D’autre part, et sous condition bien entendu que des élections libres et équitables soient garanties, au plus tard en 2016 (parlement) et en 2018 (présidence)[1], sans compter les élections locales et régionales à la fin de cette année, les forces révolutionnaires et d’opposition encore sous-représentées au parlement (dissolu), ont une large opportunité de s’organiser, de développer des mouvements qui soient ancrés dans la société et d’agrandir leur base de militants. Aussi, avec quasi 60% des votes dirigés vers des candidats dits laïcs au premier tour des élections présidentielles (il est vrai, sans candidat officiel direct des partis salafistes), il apparaît clairement que le vote en Egypte n’est pas par nature « islamiste » (par opposition aux 70% de votes pour les Frères Musulmans et les salafistes aux élections parlementaires). On peut émettre comme hypothèse qu’il s’agit essentiellement d’un problème d’organisation des autres partis (en dehors de l’ex-PND) qui n’ont pas encore véritablement d’ancrage profond dans la société et suffisamment de militants pour viser des électeurs pour couvrir au total plus de 13.000 bureaux de vote. Le succès dans des élections démocratiques tient aussi à la mise au point d’une bonne machine partisane et il est évident qu’entre les élections parlementaires de l’hiver dernier, et les présidentielles, on a vu des progrès considérables en terme de marketing politique.

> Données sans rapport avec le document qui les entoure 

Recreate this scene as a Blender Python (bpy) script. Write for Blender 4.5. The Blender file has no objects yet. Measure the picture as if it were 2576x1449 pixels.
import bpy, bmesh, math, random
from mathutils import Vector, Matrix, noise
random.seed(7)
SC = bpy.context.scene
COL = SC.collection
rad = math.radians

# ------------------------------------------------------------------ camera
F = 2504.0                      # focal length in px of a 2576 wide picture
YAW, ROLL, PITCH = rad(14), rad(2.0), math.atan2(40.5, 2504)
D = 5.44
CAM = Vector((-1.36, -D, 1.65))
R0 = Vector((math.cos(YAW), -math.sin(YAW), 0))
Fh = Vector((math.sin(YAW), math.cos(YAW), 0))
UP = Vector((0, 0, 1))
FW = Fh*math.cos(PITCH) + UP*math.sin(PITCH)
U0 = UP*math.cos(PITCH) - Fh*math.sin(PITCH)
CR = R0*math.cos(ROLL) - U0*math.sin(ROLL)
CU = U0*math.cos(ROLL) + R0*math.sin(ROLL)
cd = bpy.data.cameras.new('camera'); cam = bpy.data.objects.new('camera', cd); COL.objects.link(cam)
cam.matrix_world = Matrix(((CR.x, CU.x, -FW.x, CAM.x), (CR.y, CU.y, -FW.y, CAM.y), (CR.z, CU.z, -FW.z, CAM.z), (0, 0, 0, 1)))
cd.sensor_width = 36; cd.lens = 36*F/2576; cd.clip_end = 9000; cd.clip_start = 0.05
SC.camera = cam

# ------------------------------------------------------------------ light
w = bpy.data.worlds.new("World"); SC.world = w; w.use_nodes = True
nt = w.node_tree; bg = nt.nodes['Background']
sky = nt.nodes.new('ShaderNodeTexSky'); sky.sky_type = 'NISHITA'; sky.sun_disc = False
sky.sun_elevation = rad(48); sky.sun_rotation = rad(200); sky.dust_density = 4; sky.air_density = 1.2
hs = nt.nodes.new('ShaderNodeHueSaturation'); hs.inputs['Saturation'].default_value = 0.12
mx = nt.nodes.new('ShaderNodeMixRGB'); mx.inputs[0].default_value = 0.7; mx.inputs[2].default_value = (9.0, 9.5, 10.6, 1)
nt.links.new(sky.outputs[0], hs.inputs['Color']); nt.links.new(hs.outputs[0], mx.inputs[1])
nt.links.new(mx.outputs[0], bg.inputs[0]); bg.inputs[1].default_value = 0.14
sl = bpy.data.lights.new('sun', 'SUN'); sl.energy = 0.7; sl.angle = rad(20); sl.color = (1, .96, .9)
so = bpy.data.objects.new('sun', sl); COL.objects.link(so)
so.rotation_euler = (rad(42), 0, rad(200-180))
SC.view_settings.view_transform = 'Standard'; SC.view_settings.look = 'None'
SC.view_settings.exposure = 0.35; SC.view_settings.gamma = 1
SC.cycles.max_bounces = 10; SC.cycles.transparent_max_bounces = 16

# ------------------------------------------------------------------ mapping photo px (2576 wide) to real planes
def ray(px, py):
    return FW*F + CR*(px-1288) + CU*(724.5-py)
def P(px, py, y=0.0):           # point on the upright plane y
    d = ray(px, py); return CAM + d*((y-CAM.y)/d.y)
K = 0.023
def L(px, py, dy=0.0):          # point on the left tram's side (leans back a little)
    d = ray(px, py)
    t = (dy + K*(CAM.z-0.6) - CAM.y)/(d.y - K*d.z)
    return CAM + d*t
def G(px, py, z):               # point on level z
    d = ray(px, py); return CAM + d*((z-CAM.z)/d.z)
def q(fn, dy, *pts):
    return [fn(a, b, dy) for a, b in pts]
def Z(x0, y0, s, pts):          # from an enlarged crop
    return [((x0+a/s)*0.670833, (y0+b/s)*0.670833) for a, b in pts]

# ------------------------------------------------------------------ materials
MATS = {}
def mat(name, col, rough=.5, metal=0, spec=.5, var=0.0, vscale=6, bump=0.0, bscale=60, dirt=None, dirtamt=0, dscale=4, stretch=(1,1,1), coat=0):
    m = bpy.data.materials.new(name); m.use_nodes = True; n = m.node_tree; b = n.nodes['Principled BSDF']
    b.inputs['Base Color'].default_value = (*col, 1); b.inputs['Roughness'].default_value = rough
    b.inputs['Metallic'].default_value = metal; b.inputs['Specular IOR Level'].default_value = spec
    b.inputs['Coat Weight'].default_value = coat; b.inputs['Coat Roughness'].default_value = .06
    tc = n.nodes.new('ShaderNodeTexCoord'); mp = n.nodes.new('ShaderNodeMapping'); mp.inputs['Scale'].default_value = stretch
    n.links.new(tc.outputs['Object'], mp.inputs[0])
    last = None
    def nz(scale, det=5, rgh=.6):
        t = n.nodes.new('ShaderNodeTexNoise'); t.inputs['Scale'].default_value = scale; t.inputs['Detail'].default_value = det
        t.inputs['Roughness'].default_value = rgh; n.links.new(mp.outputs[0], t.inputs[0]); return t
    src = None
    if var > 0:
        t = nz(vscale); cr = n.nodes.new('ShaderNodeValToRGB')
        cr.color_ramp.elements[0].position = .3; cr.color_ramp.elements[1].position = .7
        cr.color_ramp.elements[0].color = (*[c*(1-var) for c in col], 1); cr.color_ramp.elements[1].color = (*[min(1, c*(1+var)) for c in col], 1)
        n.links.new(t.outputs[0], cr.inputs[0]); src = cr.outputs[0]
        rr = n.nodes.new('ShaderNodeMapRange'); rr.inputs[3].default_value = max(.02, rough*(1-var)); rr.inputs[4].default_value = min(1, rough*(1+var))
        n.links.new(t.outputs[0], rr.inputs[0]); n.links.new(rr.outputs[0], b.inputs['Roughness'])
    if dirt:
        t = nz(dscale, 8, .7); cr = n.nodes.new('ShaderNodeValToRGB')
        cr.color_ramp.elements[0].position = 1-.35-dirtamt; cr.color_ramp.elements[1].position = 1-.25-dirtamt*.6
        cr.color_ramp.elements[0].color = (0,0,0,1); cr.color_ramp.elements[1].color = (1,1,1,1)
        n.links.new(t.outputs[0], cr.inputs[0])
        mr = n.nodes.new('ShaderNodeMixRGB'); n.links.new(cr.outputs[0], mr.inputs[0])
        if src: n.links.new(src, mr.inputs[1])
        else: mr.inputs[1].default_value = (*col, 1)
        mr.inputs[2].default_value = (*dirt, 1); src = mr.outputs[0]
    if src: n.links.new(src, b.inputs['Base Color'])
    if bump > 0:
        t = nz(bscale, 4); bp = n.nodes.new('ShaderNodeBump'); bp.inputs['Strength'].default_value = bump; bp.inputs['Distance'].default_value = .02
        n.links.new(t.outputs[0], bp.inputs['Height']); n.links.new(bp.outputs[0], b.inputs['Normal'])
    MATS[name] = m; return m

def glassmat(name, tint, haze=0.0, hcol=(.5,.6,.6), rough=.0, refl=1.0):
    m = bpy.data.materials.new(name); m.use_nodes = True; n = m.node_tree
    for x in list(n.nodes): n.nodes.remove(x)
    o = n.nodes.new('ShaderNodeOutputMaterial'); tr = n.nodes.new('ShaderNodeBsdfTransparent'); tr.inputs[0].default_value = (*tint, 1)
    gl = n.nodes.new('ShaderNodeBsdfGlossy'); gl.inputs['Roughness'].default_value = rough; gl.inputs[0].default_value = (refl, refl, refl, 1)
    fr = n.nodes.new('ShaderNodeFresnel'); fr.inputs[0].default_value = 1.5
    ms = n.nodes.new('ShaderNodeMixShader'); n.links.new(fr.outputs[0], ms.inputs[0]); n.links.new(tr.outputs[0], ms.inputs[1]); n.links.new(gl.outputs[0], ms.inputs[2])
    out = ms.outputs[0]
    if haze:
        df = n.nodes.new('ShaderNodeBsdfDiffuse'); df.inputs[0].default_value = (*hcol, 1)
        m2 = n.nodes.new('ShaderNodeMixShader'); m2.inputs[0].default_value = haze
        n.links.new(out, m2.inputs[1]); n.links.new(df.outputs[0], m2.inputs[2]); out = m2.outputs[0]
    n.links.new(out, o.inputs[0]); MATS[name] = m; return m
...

Nous avons « découvert » de nouvelles figures politiques populaires dont on entendra beaucoup parler dans les années qui viennent, des hommes (on attend les femmes) qui vont vite acquérir une dimension d’Etat et rendre le choix plus démocratique et pluraliste. Nous avons deux candidats proches des 20% au premier tour, non issus de l’ancien régime ni des Frères Musulmans, qui ont obtenu respectivement 6 et 4 millions de voix, ce qui est énorme : Hamdeen Sabahhi, Aboul Foutouh. D’autres figures potentiellement fédératrices se sont également déjà imposées dans le paysage politique, comme Mohammed El Baradei qui a lancé un nouveau parti, El Doustour (la constitution), qui se veut rassembleur au centre, tout comme le parti islamo-libéral, El Wassat ou encore El Adl. Des figures réformistes ont émergé des différents partis et d’autres ont fourni un excellent travail au parlement en même pas 6 mois et contrairement à la propagande répandue voulant que le parlement aurait été inutile. Il y a enfin et surtout une jeune génération extraordinaire, islamiste ou non, qui a besoin de s’inclure en politique de manière structurée, qui va acquérir des responsabilités dans le secteur privé et public et toutes ces forces seront encore plus préparées pour les prochaines échéances et élections, qui ne sont pas un but en soi. La transformation se joue bien entendu à un autre niveau, plus sociétal et les élections n’en sont que le reflet.

Couverture du journal Al Masri Al Youm, 26 juin 2012: Moursi, premier président civil pour l'Egypte.
L’UE et la plupart de ses Etats Membres ont soutenu la dictature en Egypte au moins depuis 30 ans. Nous l'avons encore vu durant ces élections. La présence du candidat Ahmed Chafik au second tour des élections aurait du être condamnée unanimement, comme la dissolution largement abusive du parlement par le conseil constitutionnel (composé de caciques du régime), et la déclaration constitutionnelle intempestive du conseil militaire, deux jours avant le deuxième tour des élections. Il est grand temps d’adopter une nouvelle approche, car à long terme, les Egyptiens, comme les Européens, trouveront avantage à connaître une Egypte démocratique et libre, gouvernée par la volonté de ses citoyens.


[1] Selon les termes constitutionnels qui pourraient être revus.